A couple of months ago she told me about her mental state and how her ex-husband had pushed her to driving a shard of glass into his stomach. He survived, and she was left with a scar in her palm (she held her hand up to show me – there was no scar). Psychiatrists had prescribed her a number of pills to take daily, but according to her they’re doing more harm than good. She says they add voices, rather than remove them. Her family is the root of her problem, she tells me, “The bane of her very existence” — having cut her off from grandchildren and financial support. She now lives with her daughter and grandson – the only two people that haven’t yet abandoned her. She explains that were it not for them, she would not be alive today.

She once told me that this, her current existence, is hell.

She sits under the carport smoking one cigarette after another after another. Even from my spot, some twenty feet away, she appears blank. Maybe it’s the gloomy weather, but she seems more depressed than usual today. On occasion I’ll see her outside smoking, usually standing and pacing – today she’s sitting in a purple lawn chair, staring into the many thousands of raindrops falling in front of her.

Four cigarettes, and she consumes each one down to the butt. Hot orange tip after hot orange tip.

After she finishes her last cigarette, she reaches for another but the box is empty. She sets it back down on the little square table to her left side, and proceeds to dump the ashes into the little patch of grass that would – I suppose – be called her front lawn. It’s no larger than three feet wide by five feet long.

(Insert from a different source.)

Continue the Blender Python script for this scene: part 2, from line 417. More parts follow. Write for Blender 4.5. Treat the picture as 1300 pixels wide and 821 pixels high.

Even without cigarettes, she remains seated for the next ten minutes, staring idly into the rain. When she attempts to breathe in, her first real breath I’ve seen while watching her, she coughs. Hard enough to make her bend over and hold her chest, but not hard enough to make her go inside. I rarely see her outside, so I’m not sure if the cigarettes are what’s killing her or if, ironically, it’s the fresh air.